Dar Batha — Al Batha Museum of Islamic Arts
Dar Batha, also known as Qasr al-Batha, is a former Alawi royal palace in the heart of Fez el-Bali that has served as one of Morocco’s principal craft and decorative arts museums since 1915. Commissioned by Sultan Hassan I in the late 19th century and completed under his successor Abdelaziz, the palace was converted into a public museum at the initiative of the French protectorate administration. Following a major renovation completed in 2025, the institution is officially known as the Al Batha Museum of Islamic Arts and houses a collection of over 6,500 objects spanning ceramics, woodwork, embroidery, and illuminated manuscripts.
At a glance
- Type
- Museum of Islamic decorative arts and historical crafts
- Period
- Palace built late 19th century; museum established 1915; renovated 2025
- Style
- Hispano-Moorish / Andalusian palace architecture
- Location
- Fez el-Bali (Old Fez), Fez, Morocco
- Coordinates
- 34.0606° N, 4.9849° W
Overview
Dar Batha occupies a Hispano-Moorish palace set within a formal Andalusian garden near the Bou Inania Madrasa in the historic medina of Fez. The museum is one of fourteen institutions managed by the National Foundation of Museums of Morocco and is considered the country’s finest repository of traditional Fassi craftsmanship. The collection encompasses over 6,500 objects and is arranged thematically across halls that once served as royal reception rooms.
History
Sultan Hassan I of Morocco commissioned the palace in the 1880s as a residence and audience hall adjacent to the royal gardens at the edge of Fez el-Bali. Construction continued under Sultan Abdelaziz, who succeeded his father in 1894. After the establishment of the French protectorate in 1912, the administration converted the palace into a regional museum of arts and crafts in 1915, one of the earliest such institutions in Morocco. The building was listed as a historic monument and underwent successive conservation campaigns before the comprehensive renovation completed in 2025 that modernised display facilities while restoring original architectural elements.
What you see
The museum galleries are distributed around a central riad-style courtyard with a fountain and citrus trees typical of Andalusian garden design.
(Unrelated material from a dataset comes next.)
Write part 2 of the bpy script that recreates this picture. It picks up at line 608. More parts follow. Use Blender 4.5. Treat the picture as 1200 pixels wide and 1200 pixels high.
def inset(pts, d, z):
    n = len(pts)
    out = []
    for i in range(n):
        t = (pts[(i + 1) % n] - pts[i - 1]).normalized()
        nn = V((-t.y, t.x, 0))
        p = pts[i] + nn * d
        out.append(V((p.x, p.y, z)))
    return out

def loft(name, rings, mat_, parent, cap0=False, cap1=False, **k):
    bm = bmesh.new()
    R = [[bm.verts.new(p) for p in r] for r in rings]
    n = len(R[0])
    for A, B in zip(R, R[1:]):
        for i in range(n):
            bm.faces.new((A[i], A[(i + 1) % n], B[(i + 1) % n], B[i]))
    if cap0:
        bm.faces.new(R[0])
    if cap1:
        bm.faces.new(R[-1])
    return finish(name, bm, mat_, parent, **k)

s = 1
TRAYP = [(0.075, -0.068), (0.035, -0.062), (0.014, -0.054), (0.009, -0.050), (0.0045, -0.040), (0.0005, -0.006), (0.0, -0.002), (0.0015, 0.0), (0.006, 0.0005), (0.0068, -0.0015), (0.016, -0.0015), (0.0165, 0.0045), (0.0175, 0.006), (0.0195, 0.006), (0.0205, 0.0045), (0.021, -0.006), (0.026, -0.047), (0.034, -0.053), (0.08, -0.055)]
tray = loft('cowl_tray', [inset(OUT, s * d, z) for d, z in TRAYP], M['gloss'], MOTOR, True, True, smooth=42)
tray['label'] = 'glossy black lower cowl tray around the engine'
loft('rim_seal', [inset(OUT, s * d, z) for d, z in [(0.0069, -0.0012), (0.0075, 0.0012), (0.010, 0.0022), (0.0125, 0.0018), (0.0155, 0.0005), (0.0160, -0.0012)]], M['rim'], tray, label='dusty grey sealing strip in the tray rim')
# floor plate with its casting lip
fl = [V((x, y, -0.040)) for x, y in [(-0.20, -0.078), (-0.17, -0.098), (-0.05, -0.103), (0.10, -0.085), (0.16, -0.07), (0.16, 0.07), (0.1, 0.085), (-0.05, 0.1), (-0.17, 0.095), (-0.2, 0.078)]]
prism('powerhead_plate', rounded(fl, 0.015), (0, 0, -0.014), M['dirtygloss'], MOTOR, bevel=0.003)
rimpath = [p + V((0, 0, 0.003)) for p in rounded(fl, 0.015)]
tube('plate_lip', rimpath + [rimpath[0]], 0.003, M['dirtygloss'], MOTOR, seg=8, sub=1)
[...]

Display rooms present carved cedarwood doors and architectural panels from demolished Fassi mansions, alongside examples of zellij tilework, plasterwork stucco, and brass and copper domestic objects. The ceramics collection is particularly celebrated, representing the distinctive blue-on-white Fassi pottery tradition that remains active in the city’s craft workshops. Illuminated Quranic manuscripts, embroidered textiles, and traditional leather items complete the encyclopedic survey of regional craft heritage.
Cultural significance
Dar Batha is inscribed within the buffer zone of the Fez el-Bali UNESCO World Heritage Site (designated 1981) and is integral to understanding the living craft traditions of one of the Arab world’s oldest continuously inhabited cities. The museum’s collection documents production techniques that have been transmitted across generations in the tanneries, carpet workshops, and ceramic ateliers of Fez’s medina, providing an irreplaceable material record of Islamic decorative arts in the western Mediterranean.
Practical information
- Address
- Rue du Pacha, Fez el-Bali, Fez, Morocco
- Opening hours
- Check official website or National Foundation of Museums (fnm.ma) for current hours
- Admission
- Ticketed; combined passes available with other FNM museums
Getting there
Dar Batha is located at the western edge of Fez el-Bali, within walking distance of Bab Bou Jeloud (the Blue Gate), the main pedestrian entry to the medina. Taxis from the Ville Nouvelle take approximately 10 minutes. From Fez railway station, take a petit taxi to Bab Bou Jeloud and walk east along the main medina lane for roughly 200 metres. The palace is signposted within the medina.